DIRECTIONS –
State only the count of lines in the listing below that hold "parts".

DATA EXTRACT –
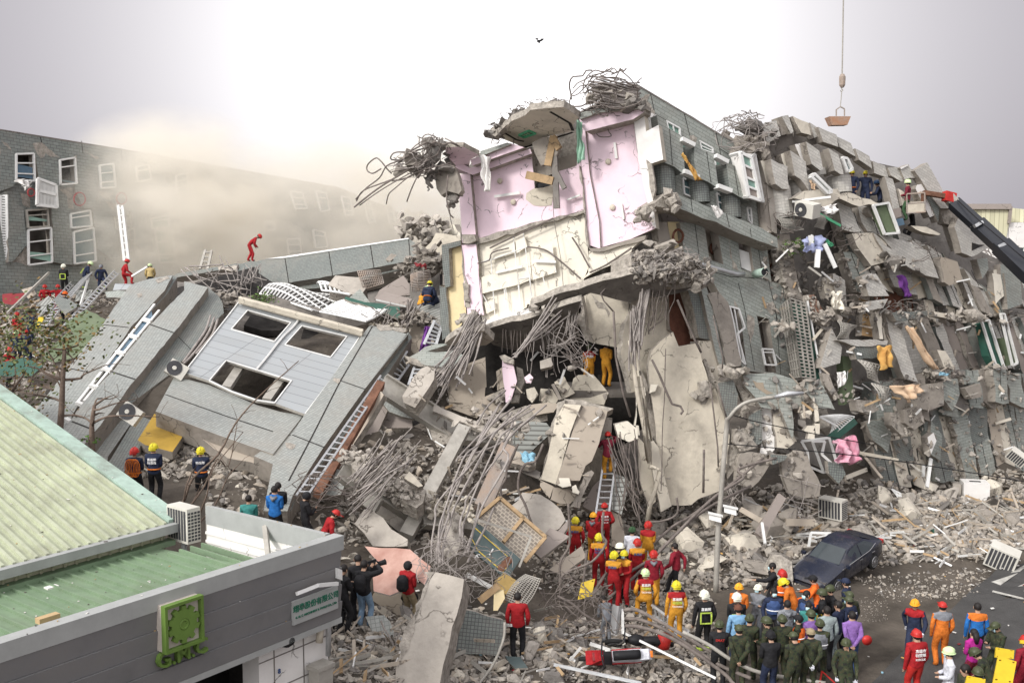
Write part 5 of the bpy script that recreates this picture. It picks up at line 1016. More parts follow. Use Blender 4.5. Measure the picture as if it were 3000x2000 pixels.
# steel frame and broken bay between the two blocks -> parts of the torn block
def bm_(n, a, b, Y0, Y1, w_, h_, m, flange=True, par=b1):
    A = atY(*px(a)[0], Y0); B = atY(*px(b)[0], Y1); mb = MB(); d = (B - A).normalized(); nn = V((.1, -.75, .65)); x = d.cross(nn).normalized(); y = x.cross(d).normalized()
    if flange:
        for s_ in (-1, 1): c = (A + B) / 2 + x * s_ * w_ / 2; mb.box(c, d * (B - A).length / 2, x * .03, y * h_ / 2)
        mb.box((A + B) / 2 - y * h_ * .12, d * (B - A).length / 2, x * (w_ / 2), y * .03)
    else: mb.box((A + B) / 2, d * (B - A).length / 2, x * (w_ / 2), y * h_ / 2)
    return mk(n, mb, [m], par)
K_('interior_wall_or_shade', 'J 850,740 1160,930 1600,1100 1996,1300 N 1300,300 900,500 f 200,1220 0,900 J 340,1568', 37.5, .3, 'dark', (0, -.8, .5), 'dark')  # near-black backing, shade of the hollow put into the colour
K_('room_wall', 'J 890,800 962,850 790,1240 660,1200 760,935', 36.2, .2, 'taupe', (0, -.8, .5)); K_('room_wall', 'J 965,880 1160,930 1165,1000 1060,1250 900,1300 790,1240', 36.4, .2, 'taupe', (0, -.8, .5))
K_('room_wall', 'J 1160,1000 1240,960 1420,1200 1420,1420 1200,1500 1060,1300', 36.6, .2, 'tan', (0, -.8, .4)); K_('room_wall', 'J 1240,930 1420,1000 1550,1100 1480,1200 1340,1130', 36, .2, 'rough', (0, -.7, .6))
K_('room_wall', 'J 1200,1350 1340,1130 1400,1200 1420,1330 1300,1500', 35.5, .2, 'tan', (0, -.8, .4)); K_('wall_panel', 'J 900,780 1000,760 1165,870 1172,930 1080,912 970,870', 36, .2, 'tileS', (0, -.8, .5), dirn='J 900,780 1160,870')
K_('wall_panel', 'J 900,700 925,730 800,950 540,1340 370,1568 330,1568 560,1230 740,900', 34.5, .3, 'tan', (-.3, -.8, .5))
K_('wall_panel', 'J 520,1340 640,1400 560,1568 330,1568 400,1500', 31.5, .3, 'tileS', (0, -.7, .6), dirn='J 520,1340 640,1400')
bm_('rust_beam', 'J 900,640', 'J 370,1568', 35, 30.5, .28, .3, 'rust', False)
bm_('steel_beam', 'J 905,640', 'J 1570,1060', 35.5, 36, .75, .3, 'steel'); bm_('steel_beam', 'J 1590,1020', 'f 980,1440', 34.5, 30, .42, .42, 'steel', False); bm_('steel_beam', 'J 1580,1060', 'K 720,1400', 35.2, 36, .6, .35, 'steel')
bm_('steel_beam', 'f 560,700', 'f 1120,1060', 30.3, 31, .55, .3, 'steel'); bm_('steel_beam', 'f 1260,1150', 'f 2000,1230', 30.6, 31.4, .45, .3, 'steel'); bm_('steel_beam', 'f 0,400', 'f 230,590', 30.2, 30.4, .5, .3, 'steel'); bm_('steel_beam', 'f 540,800', 'f 440,980', 30, 30, .45, .3, 'steel', False)
bm_('steel_beam', 'g 470,60', 'g 60,1000', 31, 29.5, .5, .4, 'rusty' if 'rusty' in MATS else mat('rusty', (.36, .27, .21), .8, .2, 2, .3, col2=(.30, .28, .26)) and 'rusty', False)
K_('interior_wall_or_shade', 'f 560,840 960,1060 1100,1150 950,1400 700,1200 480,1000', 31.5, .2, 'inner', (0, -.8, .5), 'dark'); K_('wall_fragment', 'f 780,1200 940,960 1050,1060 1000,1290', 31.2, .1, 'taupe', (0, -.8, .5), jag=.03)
K_('floor_slab', 'K 60,1100 430,1240 720,1330 700,1400 400,1290 50,1150', 35.8, .15, 'concL', (0, -.5, .8), jag=.05); K_('floor_slab', 'g 560,110 720,130 900,200 880,330 780,350 480,280', 33, .25, 'tan', (0, -.6, .7)); K_('floor_slab', 'g 480,290 790,350 960,430 940,540 500,330', 33, .2, 'concD', (0, -.9, .3), jag=.03)
mb = MB(); mb.cub((3.4, 39.9, 5.38), 3.2, 2.6, .25); mk('floor_slab', mb, ['inner'], b1)
mb = MB(); mb.bar((13.7, 43.9, 12.25), (16.0, 44.9, 12.2), 1.5, .2, nrm=(0, 0, 1)); mk('floor_slab', mb, ['plaster'], b2)
# crushed concrete along the beams
def heap(name, spec_list, Ys, n, sp, s0, s1, m, par=None, **kw):
    mb = MB(); pts = [atY(u, v, Y) for (u, v), Y in zip(px(spec_list), Ys)]
    for i in range(n):
        t = R.uniform(0, len(pts) - 1.001); k = int(t); p = pts[k].lerp(pts[k + 1], t - k) + V((R.gauss(0, sp), R.gauss(0, sp * .6), R.gauss(0, sp * .5))); s = R.uniform(s0, s1)
        hullmb(mb, p, (s * 1.4, s, s * .7), n=8)
    return mk(name, mb, [m], par, kind='stuff' if par else None, **kw)
heap('crushed_concrete', 'f 60,160 300,260 500,300', (30.6, 30.4, 30.4), 130, .22, .05, .16, 'concL', b1); heap('crushed_concrete', 'f 700,620 950,760 1180,880', (30.4, 30.3, 30.4), 220, .26, .05, .18, 'concL', b1)
heap('crushed_concrete', 'J 700,1240 900,1330 1060,1340', (31.5, 32, 32.5), 120, .3, .06, .16, 'concL', b1); heap('crushed_concrete', 'J 1700,950 1900,1000 K 700,1300', (35, 35, 35), 120, .4, .06, .2, 'concL', b1); heap('crushed_concrete', 'f 1350,950 1700,1050 2000,1100', (31, 31, 31), 110, .35, .06, .18, 'plaster', b1)
K_('wall_fragment', 'f 60,170 220,170 480,230 560,330 400,440 300,470 100,250', 30.6, .5, 'rough', (0, -.5, .8), jag=.06); K_('wall_fragment', 'f 580,640 720,540 1000,560 1300,700 1250,900 1150,980 940,880 700,720', 30.6, .5, 'rough', (0, -.5, .8), jag=.06)
K_('wall_fragment', 'f 960,520 1040,420 1110,480 1250,640 1180,660 1050,580', 30.2, .2, 'cream2', (0, -.7, .7)); K_('wall_fragment', 'J 1090,790 1080,740 1240,510 1290,490 1350,540 1345,600 1240,760 1185,835', 34.6, .6, 'concL', (-.1, -.75, .6), jag=.07); K_('wall_fragment', 'J 1080,745 1240,760 1185,838 1090,795', 34.3, .3, 'conc', jag=.03)
# loose fragments standing in the front
thing_slab('broken_beam', 'f 350,1000 460,1010 640,1130 760,1300 1020,1460 1010,1560 900,1568 480,1560 200,1220', 29.3, (-.1, -.75, .6), .5, 'concL', 'pale broken concrete beam lying below the steel frame', 'concrete beam', jag=.05)
thing_slab('fallen_column', 'N 1070,640 1310,700 1290,850 1210,1100 1110,1568 730,1650 740,1450 840,1110 940,900 1030,700', 23.3, (-.1, -.85, .5), 1.0, 'concL', 'big square concrete column leaning in the foreground with bars sprouting from its top', 'column', jag=.03, patches='N 980,640 1060,640 1000,800 900,980 870,1200 800,1350 760,1450 790,1200 860,1050 950,860 1020,700', dirn='N 900,1568 1200,900')
thing_slab('tiled_wall_block', 'N 1290,950 1640,1040 1665,1100 1592,1342 1160,1322 1210,1100', 24.6, (.1, -.95, .3), 1.0, 'tileD', 'dark tiled wall block with water stains beside the leaning column', 'wall block', jag=.03, dirn='N 1200,1160 1600,1200')
thing_slab('concrete_block', 'N 1160,1327 1385,1345 1372,1440 1110,1492 1100,1400', 24.2, (.05, -.9, .4), .6, 'conc', 'pale concrete block under the dark tiled wall block', 'concrete block', jag=.05)
thing_slab('round_slab', 'g 680,740 950,770 1130,880 1270,1000 1342,1160 1250,1290 1100,1400 950,1395 880,1330 700,1080 520,940 620,860', 32, (-.1, -.7, .65), .35, 'concL', 'large pale rounded slab standing behind the mesh panel', 'concrete slab', jag=.05)
thing_slab('plank_panel', 'g 860,1580 1130,1440 1380,1160 1370,1290 1180,1568 1000,1700', 30.4, (-.2, -.6, .75), .12, 'taupe', 'long taupe panel sloping up to the right behind the rescuers', 'panel')
thing_slab('plank_panel', 'O 18,545 160,380 300,440 330,430 90,612', 29, (0, -.6, .8), .12, 'taupe', 'short taupe board lying left of the rescuers', 'panel')
thing_slab('plank_panel', 'O 150,700 400,520 440,600 250,740', 29.5, (0, -.6, .8), .15, 'tan', 'tan board lying under the feet of the leftmost rescuer', 'panel')
tile('mesh', (.22, .19, .16), (.42, .37, .30), .14, .10, .5, mort=.016, dirt=.2)
mp_ = root('mesh_panel', 'brown woven mesh panel in a wooden frame beside the green board', 'mesh panel', atY(1560, 1640, 28))
pl_ = PL(atY(1560, 1560, 28.6), (.1, -.75, .6)); slab('mesh_sheet', 'N 1610,20 1990,350 1820,560 1780,530 1480,270 1390,200', pl_, .04, 'mesh', 'mesh', mp_, dirn='N 1480,270 1780,530')
for a, b in (('N 1610,20', 'N 1992,350'), ('N 1610,20', 'N 1400,200'), ('N 1810,180', 'N 1640,390'), ('N 1990,350', 'N 1815,560')): mb = MB(); mb.bar(pl_.hit(*px(a)[0], .05), pl_.hit(*px(b)[0], .05), .1, .08, nrm=pl_.n); mk('frame_bar', mb, ['wood'], mp_)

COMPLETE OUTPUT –
2